Economic and social impacts

  • High urban cleaning costs for municipalities (estimated in the hundreds of millions of euros a year across Spain).
  • Loss of value in natural and tourist areas.
  • Social friction caused by the perception of neglect and dirtiness.

Applicable rules

  • Law 7/2022 on waste and contaminated soil: applies Extended Producer Responsibility (EPR) so that producers help finance litter clean-up, and provides for penalties for abandoning waste.
  • Single-Use Plastics Directive (EU) 2019/904: requires producers of tobacco filters, packaging and plastic cups to cover the cost of cleaning up their products.
  • Regional and municipal rules: local ordinances that fine the dropping of waste (for example, cigarette butts on beaches).

Prevention and reduction strategies

  • Education and awareness: public campaigns and environmental education in schools.
  • Adequate infrastructure: more accessible bins and dedicated collection on beaches and in tourist areas.
  • Economic incentives: deposit-return schemes (DRS) and rewards for responsible behaviour.
  • Legal measures: fines for abandonment and producer responsibility for clean-up costs.
  • Technology: sensors in smart bins and citizen-reporting apps that geolocate litter hotspots.

Relationship with the circular economy

Littering is the antithesis of the circular economy, because abandoned waste never enters any recovery cycle. Tackling it means recovering materials, avoiding waste and reducing environmental impact, which is also the goal of waste prevention.

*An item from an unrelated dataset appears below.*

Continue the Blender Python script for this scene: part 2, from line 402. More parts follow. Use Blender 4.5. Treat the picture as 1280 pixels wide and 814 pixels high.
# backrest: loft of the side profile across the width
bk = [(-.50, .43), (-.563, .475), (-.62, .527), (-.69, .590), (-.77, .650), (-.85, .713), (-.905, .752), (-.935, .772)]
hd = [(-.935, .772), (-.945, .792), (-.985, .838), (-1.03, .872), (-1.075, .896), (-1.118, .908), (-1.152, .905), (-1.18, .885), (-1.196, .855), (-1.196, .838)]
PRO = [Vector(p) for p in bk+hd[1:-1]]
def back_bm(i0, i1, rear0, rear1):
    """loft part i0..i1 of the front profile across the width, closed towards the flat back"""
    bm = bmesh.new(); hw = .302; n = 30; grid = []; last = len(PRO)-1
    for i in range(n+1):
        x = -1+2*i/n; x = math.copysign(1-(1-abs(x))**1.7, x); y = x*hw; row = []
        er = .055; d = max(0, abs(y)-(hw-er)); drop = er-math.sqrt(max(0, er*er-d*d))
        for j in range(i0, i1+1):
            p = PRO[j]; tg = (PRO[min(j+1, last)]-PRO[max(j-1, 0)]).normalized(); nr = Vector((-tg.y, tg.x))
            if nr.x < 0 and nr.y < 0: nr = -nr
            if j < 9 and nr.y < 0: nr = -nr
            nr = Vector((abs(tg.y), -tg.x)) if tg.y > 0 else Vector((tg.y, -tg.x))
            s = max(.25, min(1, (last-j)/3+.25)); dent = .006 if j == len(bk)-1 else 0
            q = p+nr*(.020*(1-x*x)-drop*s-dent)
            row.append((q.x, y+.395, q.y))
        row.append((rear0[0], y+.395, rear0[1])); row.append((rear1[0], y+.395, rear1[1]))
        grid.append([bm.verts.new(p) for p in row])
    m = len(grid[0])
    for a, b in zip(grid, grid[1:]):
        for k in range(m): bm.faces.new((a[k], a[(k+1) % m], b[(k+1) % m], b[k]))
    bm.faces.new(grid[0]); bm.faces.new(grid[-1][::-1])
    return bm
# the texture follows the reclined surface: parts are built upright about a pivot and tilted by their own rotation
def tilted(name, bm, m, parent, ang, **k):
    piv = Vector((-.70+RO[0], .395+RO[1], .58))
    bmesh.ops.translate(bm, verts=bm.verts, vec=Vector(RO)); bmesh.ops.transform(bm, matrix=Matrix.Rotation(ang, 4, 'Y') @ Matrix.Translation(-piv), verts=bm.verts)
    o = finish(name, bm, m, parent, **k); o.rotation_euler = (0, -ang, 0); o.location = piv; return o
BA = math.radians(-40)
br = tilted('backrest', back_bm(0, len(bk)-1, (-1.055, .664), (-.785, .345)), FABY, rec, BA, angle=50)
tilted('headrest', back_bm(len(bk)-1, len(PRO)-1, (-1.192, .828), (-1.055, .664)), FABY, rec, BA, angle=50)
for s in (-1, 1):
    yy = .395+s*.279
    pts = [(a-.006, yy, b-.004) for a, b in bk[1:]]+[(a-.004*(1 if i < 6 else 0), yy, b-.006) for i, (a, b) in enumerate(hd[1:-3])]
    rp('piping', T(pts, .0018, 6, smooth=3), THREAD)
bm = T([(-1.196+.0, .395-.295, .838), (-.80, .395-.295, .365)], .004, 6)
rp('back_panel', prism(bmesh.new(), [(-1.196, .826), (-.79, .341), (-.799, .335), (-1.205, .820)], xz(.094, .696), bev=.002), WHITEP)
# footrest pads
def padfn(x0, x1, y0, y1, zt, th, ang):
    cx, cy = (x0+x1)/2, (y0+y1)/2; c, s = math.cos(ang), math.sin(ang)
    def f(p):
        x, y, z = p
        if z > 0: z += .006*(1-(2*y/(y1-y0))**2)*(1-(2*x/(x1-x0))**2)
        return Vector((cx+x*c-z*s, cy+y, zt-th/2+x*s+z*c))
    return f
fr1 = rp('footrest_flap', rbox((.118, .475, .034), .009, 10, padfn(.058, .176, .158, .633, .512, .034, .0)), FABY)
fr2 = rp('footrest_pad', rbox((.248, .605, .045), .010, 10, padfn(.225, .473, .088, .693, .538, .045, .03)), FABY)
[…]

A key lever in Spain is the deposit-return scheme (DRS) for beverage containers. After Spain failed to meet the EU separate-collection target for single-use plastic bottles (it reached only about 41% in 2023, below the 77% target), Royal Decree 1055/2022 made a mandatory DRS necessary; its national rollout has since been postponed, with full implementation now expected by 2029. Measures like DRS, cigarette-butt recycling and packaging recovery, together with the Spanish Circular Economy Strategy 2030, can turn a problem of abandonment into an opportunity for circularity.